By Eve M. Kahn
This article is part of our latest Design special report, which is about expanding the possibilities of your home.
Andile Dyalvane, an artist in Cape Town, molds terra-cotta chairs and stools in the shapes of oversize glyphs, symbolizing Xhosa words for fundamental concepts like “home” and “sustenance.” Along the clay surfaces, he sculpts small-scale versions of the symbols’ slashes, spikes and curves. The forms appear in Mr. Dyalvane’s dreams, too, he said, and it’s as if they bug him to include them in his art — “and it’s a good bugging,” he said.
His new seating series, with 18 examples (prices upon request), is on view through May 22 at Friedman Benda gallery in New York. The exhibition, titled “iThongo,” after a Xhosa term for ancestral dreamscapes, previously appeared at Southern Guild gallery in Cape Town and in Mr. Dyalvane’s remote hometown, Ngobozana.
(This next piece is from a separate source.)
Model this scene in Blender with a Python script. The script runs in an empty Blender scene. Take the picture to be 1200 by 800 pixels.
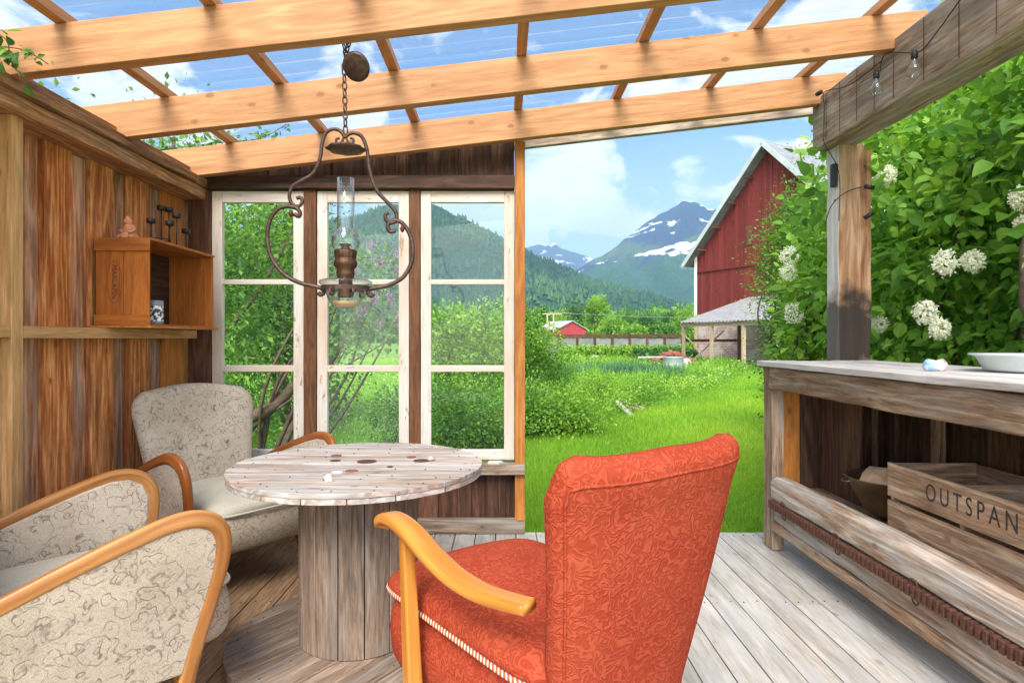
import bpy, math, random
import numpy as np
from mathutils import Vector, Matrix, noise as mnoise

random.seed(7)
RNG = np.random.default_rng(7)
scene = bpy.context.scene
col = scene.collection
R = math.radians

# ------------------------------------------------------------ camera
EYE = 1.24
HAZE = 0.00014
cam_d = bpy.data.cameras.new("camera")
cam = bpy.data.objects.new("camera", cam_d)
col.objects.link(cam)
cam.location = (0, 0, EYE)
cam.rotation_euler = (R(90), 0, 0)
cam_d.sensor_width = 36
cam_d.lens = 21.6
cam_d.shift_x = 10 / 1200
cam_d.shift_y = -3 / 1200
cam_d.clip_start = 0.05
cam_d.clip_end = 20000
scene.camera = cam

# ------------------------------------------------------------ world and sun
SUN_EL, SUN_AZ = 46, 190          # azimuth clockwise from +Y
world = bpy.data.worlds.new("World")
scene.world = world
world.use_nodes = True
wt = world.node_tree
for n in list(wt.nodes):
    wt.nodes.remove(n)
def WN(t, **k):
    n = wt.nodes.new(t)
    for a, b in k.items():
        setattr(n, a, b)
    return n
w_out = WN('ShaderNodeOutputWorld')
w_bg = WN('ShaderNodeBackground')
w_sky = WN('ShaderNodeTexSky', sky_type='NISHITA', sun_disc=False)
w_sky.sun_elevation = R(SUN_EL)
w_sky.sun_rotation = R(SUN_AZ)
w_sky.air_density = 1.0
w_sky.dust_density = 0.6
w_sky.ozone_density = 3.0
w_tc = WN('ShaderNodeTexCoord')
w_sep = WN('ShaderNodeSeparateXYZ')
wt.links.new(w_tc.outputs['Generated'], w_sep.inputs[0])
w_zp = WN('ShaderNodeMath', operation='MAXIMUM'); w_zp.inputs[1].default_value = 0.0
wt.links.new(w_sep.outputs[2], w_zp.inputs[0])
w_za = WN('ShaderNodeMath', operation='ADD'); w_za.inputs[1].default_value = 0.16
wt.links.new(w_zp.outputs[0], w_za.inputs[0])
w_dx = WN('ShaderNodeMath', operation='DIVIDE'); w_dy = WN('ShaderNodeMath', operation='DIVIDE')
wt.links.new(w_sep.outputs[0], w_dx.inputs[0]); wt.links.new(w_za.outputs[0], w_dx.inputs[1])
wt.links.new(w_sep.outputs[1], w_dy.inputs[0]); wt.links.new(w_za.outputs[0], w_dy.inputs[1])
w_cmb = WN('ShaderNodeCombineXYZ')
wt.links.new(w_dx.outputs[0], w_cmb.inputs[0]); wt.links.new(w_dy.outputs[0], w_cmb.inputs[1])
w_map = WN('ShaderNodeMapping')
w_map.inputs['Location'].default_value = (3.1, 1.35, 0)
w_map.inputs['Scale'].default_value = (1.0, 1.0, 1.7)
wt.links.new(w_tc.outputs['Generated'], w_map.inputs[0])
w_n = WN('ShaderNodeTexNoise')
w_n.inputs['Scale'].default_value = 4.6
w_n.inputs['Detail'].default_value = 9
w_n.inputs['Roughness'].default_value = 0.55
w_n.inputs['Distortion'].default_value = 0.5
wt.links.new(w_map.outputs[0], w_n.inputs['Vector'])
w_r = WN('ShaderNodeValToRGB')
w_r.color_ramp.elements[0].position = 0.47
w_r.color_ramp.elements[0].color = (0, 0, 0, 1)
w_r.color_ramp.elements[1].position = 0.53
w_r.color_ramp.elements[1].color = (1, 1, 1, 1)
wt.links.new(w_n.outputs['Fac'], w_r.inputs[0])
# cloud shading from a second, broader noise
w_n2 = WN('ShaderNodeTexNoise')
w_n2.inputs['Scale'].default_value = 6
w_n2.inputs['Detail'].default_value = 5
wt.links.new(w_map.outputs[0], w_n2.inputs['Vector'])
w_r2 = WN('ShaderNodeValToRGB')
w_r2.color_ramp.elements[0].position = 0.35
w_r2.color_ramp.elements[0].color = (6.4, 6.5, 6.7, 1)
w_r2.color_ramp.elements[1].position = 0.62
w_r2.color_ramp.elements[1].color = (8.2, 8.2, 8.2, 1)
wt.links.new(w_n2.outputs['Fac'], w_r2.inputs[0])
# the thin white veil that thickens toward the horizon
w_h = WN('ShaderNodeMapRange')
w_h.inputs['From Min'].default_value = 0.0
w_h.inputs['From Max'].default_value = 0.34
w_h.inputs['To Min'].default_value = 0.95
w_h.inputs['To Max'].default_value = 0.0
wt.links.new(w_sep.outputs[2], w_h.inputs['Value'])
w_mx = WN('ShaderNodeMath', operation='MAXIMUM')
wt.links.new(w_r.outputs[0], w_mx.inputs[0]); wt.links.new(w_h.outputs[0], w_mx.inputs[1])
w_ml = WN('ShaderNodeMath', operation='MULTIPLY'); w_ml.inputs[1].default_value = 0.92
wt.links.new(w_mx.outputs[0], w_ml.inputs[0])
w_tint = WN('ShaderNodeMix', data_type='RGBA', blend_type='MULTIPLY')
w_tint.inputs[0].default_value = 1.0
w_tint.inputs[7].default_value = (.50, .84, 1.15, 1)
wt.links.new(w_sky.outputs[0], w_tint.inputs[6])
w_mix = WN('ShaderNodeMix', data_type='RGBA')
wt.links.new(w_ml.outputs[0], w_mix.inputs[0])
wt.links.new(w_tint.outputs[2], w_mix.inputs[6])
wt.links.new(w_r2.outputs[0], w_mix.inputs[7])
# added warm fill: sky behind the camera brightened to light the interior
w_s = WN('ShaderNodeMapRange', interpolation_type='SMOOTHSTEP')
w_s.inputs['From Min'].default_value = 0.15
w_s.inputs['From Max'].default_value = -0.75
w_s.inputs['To Min'].default_value = 0.0
w_s.inputs['To Max'].default_value = 1.0
wt.links.new(w_sep.outputs[1], w_s.inputs['Value'])
w_wc = WN('ShaderNodeMix', data_type='RGBA')
w_wc.inputs[6].default_value = (1, 1, 1, 1); w_wc.inputs[7].default_value = (2.6, 2.35, 2.05, 1)
w_vm = WN('ShaderNodeVectorMath', operation='MULTIPLY')
wt.links.new(w_s.outputs[0], w_wc.inputs[0])
wt.links.new(w_mix.outputs[2], w_vm.inputs[0]); wt.links.new(w_wc.outputs[2], w_vm.inputs[1])
wt.links.new(w_vm.outputs[0], w_bg.inputs[0])
w_bg.inputs[1].default_value = 0.10
wt.links.new(w_bg.outputs[0], w_out.inputs[0])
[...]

During his childhood, he used riverbank clay there to make ephemeral sculptures, while tending his family’s livestock. A glaze-drenched columnar chair from his series, titled “Shepherd,” has been installed as a permanent outdoor sculpture on a nearby hilltop formerly inhabited by his community (they were pushed off ancestral lands by apartheid-era policies). In the Friedman Benda show, a lichen-green-and-brown seat titled “Ngobozana” has an arc handle and is textured with glyphs, gouges and nodules.
Jennifer Olshin, a partner at Friedman Benda, said the public would be allowed to sit on Mr. Dyalvane’s works, “definitely, absolutely, gingerly.”